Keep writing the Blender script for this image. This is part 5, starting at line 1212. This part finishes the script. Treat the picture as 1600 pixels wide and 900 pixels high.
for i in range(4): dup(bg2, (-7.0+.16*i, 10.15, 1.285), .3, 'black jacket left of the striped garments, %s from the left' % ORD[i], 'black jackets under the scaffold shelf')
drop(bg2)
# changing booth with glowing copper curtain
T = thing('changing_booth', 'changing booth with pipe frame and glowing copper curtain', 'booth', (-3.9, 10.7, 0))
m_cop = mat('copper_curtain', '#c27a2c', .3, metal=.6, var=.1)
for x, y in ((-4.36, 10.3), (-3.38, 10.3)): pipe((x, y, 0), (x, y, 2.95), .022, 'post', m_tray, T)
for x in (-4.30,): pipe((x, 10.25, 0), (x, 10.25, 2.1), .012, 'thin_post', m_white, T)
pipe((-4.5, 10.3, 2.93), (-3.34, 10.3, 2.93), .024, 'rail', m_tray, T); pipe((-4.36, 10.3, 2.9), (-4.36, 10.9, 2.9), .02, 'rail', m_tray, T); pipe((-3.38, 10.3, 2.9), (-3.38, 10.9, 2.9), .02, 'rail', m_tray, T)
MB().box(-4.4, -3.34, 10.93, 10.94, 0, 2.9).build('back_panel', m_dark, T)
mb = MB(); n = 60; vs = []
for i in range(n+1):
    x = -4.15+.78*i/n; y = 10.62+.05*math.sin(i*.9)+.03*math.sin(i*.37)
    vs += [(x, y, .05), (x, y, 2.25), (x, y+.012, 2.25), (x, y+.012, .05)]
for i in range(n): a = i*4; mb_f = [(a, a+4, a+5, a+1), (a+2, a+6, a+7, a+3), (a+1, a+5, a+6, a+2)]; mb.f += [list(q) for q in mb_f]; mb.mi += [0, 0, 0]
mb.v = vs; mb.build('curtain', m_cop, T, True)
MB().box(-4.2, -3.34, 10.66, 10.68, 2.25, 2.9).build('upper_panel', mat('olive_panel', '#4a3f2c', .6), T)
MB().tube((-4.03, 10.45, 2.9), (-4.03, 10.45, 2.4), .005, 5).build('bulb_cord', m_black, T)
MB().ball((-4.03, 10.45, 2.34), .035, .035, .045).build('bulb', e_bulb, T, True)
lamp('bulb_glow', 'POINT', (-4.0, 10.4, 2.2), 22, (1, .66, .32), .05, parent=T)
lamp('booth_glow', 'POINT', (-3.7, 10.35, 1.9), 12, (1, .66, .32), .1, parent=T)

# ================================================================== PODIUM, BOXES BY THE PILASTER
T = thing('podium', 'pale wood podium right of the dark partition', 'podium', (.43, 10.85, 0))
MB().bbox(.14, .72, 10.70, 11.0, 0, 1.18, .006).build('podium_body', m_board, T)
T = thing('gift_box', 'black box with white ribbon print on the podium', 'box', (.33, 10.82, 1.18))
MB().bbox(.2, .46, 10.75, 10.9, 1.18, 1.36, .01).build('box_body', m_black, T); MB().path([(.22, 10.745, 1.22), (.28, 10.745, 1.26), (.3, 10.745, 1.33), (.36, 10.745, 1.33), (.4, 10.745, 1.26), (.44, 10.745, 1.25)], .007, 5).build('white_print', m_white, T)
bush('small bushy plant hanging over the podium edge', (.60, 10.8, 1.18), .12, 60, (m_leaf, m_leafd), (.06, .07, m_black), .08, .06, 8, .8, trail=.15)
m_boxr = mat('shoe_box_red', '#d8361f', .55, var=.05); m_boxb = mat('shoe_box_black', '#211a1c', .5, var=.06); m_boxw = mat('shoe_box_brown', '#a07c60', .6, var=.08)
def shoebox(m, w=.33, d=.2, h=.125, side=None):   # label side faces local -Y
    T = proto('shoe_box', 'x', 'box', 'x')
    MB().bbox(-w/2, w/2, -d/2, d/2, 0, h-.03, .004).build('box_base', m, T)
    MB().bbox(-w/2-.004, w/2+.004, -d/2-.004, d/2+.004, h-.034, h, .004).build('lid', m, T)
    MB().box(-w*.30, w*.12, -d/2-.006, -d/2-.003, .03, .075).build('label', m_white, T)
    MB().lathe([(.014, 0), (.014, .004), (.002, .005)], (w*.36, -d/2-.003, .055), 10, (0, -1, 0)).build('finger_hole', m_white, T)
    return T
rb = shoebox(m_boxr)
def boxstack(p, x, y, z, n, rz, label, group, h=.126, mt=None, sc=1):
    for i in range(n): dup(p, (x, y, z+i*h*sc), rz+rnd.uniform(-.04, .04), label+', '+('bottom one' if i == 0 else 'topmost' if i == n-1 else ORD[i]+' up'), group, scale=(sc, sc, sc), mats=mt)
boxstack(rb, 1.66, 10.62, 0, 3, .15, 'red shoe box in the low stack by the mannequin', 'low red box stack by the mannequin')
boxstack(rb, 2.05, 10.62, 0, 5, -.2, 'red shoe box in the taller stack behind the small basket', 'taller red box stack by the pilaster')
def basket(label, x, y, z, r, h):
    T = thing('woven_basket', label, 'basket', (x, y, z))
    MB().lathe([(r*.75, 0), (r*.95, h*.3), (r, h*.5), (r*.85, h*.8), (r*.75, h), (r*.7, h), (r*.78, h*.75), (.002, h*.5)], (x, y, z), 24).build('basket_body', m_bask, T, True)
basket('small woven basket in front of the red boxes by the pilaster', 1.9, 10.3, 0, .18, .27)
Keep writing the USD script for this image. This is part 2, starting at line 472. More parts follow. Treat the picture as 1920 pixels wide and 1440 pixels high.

┄┄┄┄┄┄┄┄┄┄┄┄┄┄┄┄┄┄┄┄

→ Stated problem: Write out every line of the records exactly.

→ Solved problem:
Keep writing the Blender script for this image. This is part 5, starting at line 1212. This part finishes the script. Treat the picture as 1600 pixels wide and 900 pixels high.
for i in range(4): dup(bg2, (-7.0+.16*i, 10.15, 1.285), .3, 'black jacket left of the striped garments, %s from the left' % ORD[i], 'black jackets under the scaffold shelf')
drop(bg2)
# changing booth with glowing copper curtain
T = thing('changing_booth', 'changing booth with pipe frame and glowing copper curtain', 'booth', (-3.9, 10.7, 0))
m_cop = mat('copper_curtain', '#c27a2c', .3, metal=.6, var=.1)
for x, y in ((-4.36, 10.3), (-3.38, 10.3)): pipe((x, y, 0), (x, y, 2.95), .022, 'post', m_tray, T)
for x in (-4.30,): pipe((x, 10.25, 0), (x, 10.25, 2.1), .012, 'thin_post', m_white, T)
pipe((-4.5, 10.3, 2.93), (-3.34, 10.3, 2.93), .024, 'rail', m_tray, T); pipe((-4.36, 10.3, 2.9), (-4.36, 10.9, 2.9), .02, 'rail', m_tray, T); pipe((-3.38, 10.3, 2.9), (-3.38, 10.9, 2.9), .02, 'rail', m_tray, T)
MB().box(-4.4, -3.34, 10.93, 10.94, 0, 2.9).build('back_panel', m_dark, T)
mb = MB(); n = 60; vs = []
for i in range(n+1):
    x = -4.15+.78*i/n; y = 10.62+.05*math.sin(i*.9)+.03*math.sin(i*.37)
    vs += [(x, y, .05), (x, y, 2.25), (x, y+.012, 2.25), (x, y+.012, .05)]
for i in range(n): a = i*4; mb_f = [(a, a+4, a+5, a+1), (a+2, a+6, a+7, a+3), (a+1, a+5, a+6, a+2)]; mb.f += [list(q) for q in mb_f]; mb.mi += [0, 0, 0]
mb.v = vs; mb.build('curtain', m_cop, T, True)
MB().box(-4.2, -3.34, 10.66, 10.68, 2.25, 2.9).build('upper_panel', mat('olive_panel', '#4a3f2c', .6), T)
MB().tube((-4.03, 10.45, 2.9), (-4.03, 10.45, 2.4), .005, 5).build('bulb_cord', m_black, T)
MB().ball((-4.03, 10.45, 2.34), .035, .035, .045).build('bulb', e_bulb, T, True)
lamp('bulb_glow', 'POINT', (-4.0, 10.4, 2.2), 22, (1, .66, .32), .05, parent=T)
lamp('booth_glow', 'POINT', (-3.7, 10.35, 1.9), 12, (1, .66, .32), .1, parent=T)

# ================================================================== PODIUM, BOXES BY THE PILASTER
T = thing('podium', 'pale wood podium right of the dark partition', 'podium', (.43, 10.85, 0))
MB().bbox(.14, .72, 10.70, 11.0, 0, 1.18, .006).build('podium_body', m_board, T)
T = thing('gift_box', 'black box with white ribbon print on the podium', 'box', (.33, 10.82, 1.18))
MB().bbox(.2, .46, 10.75, 10.9, 1.18, 1.36, .01).build('box_body', m_black, T); MB().path([(.22, 10.745, 1.22), (.28, 10.745, 1.26), (.3, 10.745, 1.33), (.36, 10.745, 1.33), (.4, 10.745, 1.26), (.44, 10.745, 1.25)], .007, 5).build('white_print', m_white, T)
bush('small bushy plant hanging over the podium edge', (.60, 10.8, 1.18), .12, 60, (m_leaf, m_leafd), (.06, .07, m_black), .08, .06, 8, .8, trail=.15)
m_boxr = mat('shoe_box_red', '#d8361f', .55, var=.05); m_boxb = mat('shoe_box_black', '#211a1c', .5, var=.06); m_boxw = mat('shoe_box_brown', '#a07c60', .6, var=.08)
def shoebox(m, w=.33, d=.2, h=.125, side=None):   # label side faces local -Y
    T = proto('shoe_box', 'x', 'box', 'x')
    MB().bbox(-w/2, w/2, -d/2, d/2, 0, h-.03, .004).build('box_base', m, T)
    MB().bbox(-w/2-.004, w/2+.004, -d/2-.004, d/2+.004, h-.034, h, .004).build('lid', m, T)
    MB().box(-w*.30, w*.12, -d/2-.006, -d/2-.003, .03, .075).build('label', m_white, T)
    MB().lathe([(.014, 0), (.014, .004), (.002, .005)], (w*.36, -d/2-.003, .055), 10, (0, -1, 0)).build('finger_hole', m_white, T)
    return T
rb = shoebox(m_boxr)
def boxstack(p, x, y, z, n, rz, label, group, h=.126, mt=None, sc=1):
    for i in range(n): dup(p, (x, y, z+i*h*sc), rz+rnd.uniform(-.04, .04), label+', '+('bottom one' if i == 0 else 'topmost' if i == n-1 else ORD[i]+' up'), group, scale=(sc, sc, sc), mats=mt)
boxstack(rb, 1.66, 10.62, 0, 3, .15, 'red shoe box in the low stack by the mannequin', 'low red box stack by the mannequin')
boxstack(rb, 2.05, 10.62, 0, 5, -.2, 'red shoe box in the taller stack behind the small basket', 'taller red box stack by the pilaster')
def basket(label, x, y, z, r, h):
    T = thing('woven_basket', label, 'basket', (x, y, z))
    MB().lathe([(r*.75, 0), (r*.95, h*.3), (r, h*.5), (r*.85, h*.8), (r*.75, h), (r*.7, h), (r*.78, h*.75), (.002, h*.5)], (x, y, z), 24).build('basket_body', m_bask, T, True)
basket('small woven basket in front of the red boxes by the pilaster', 1.9, 10.3, 0, .18, .27)
Keep writing the USD script for this image. This is part 2, starting at line 472. More parts follow. Treat the picture as 1920 pixels wide and 1440 pixels high.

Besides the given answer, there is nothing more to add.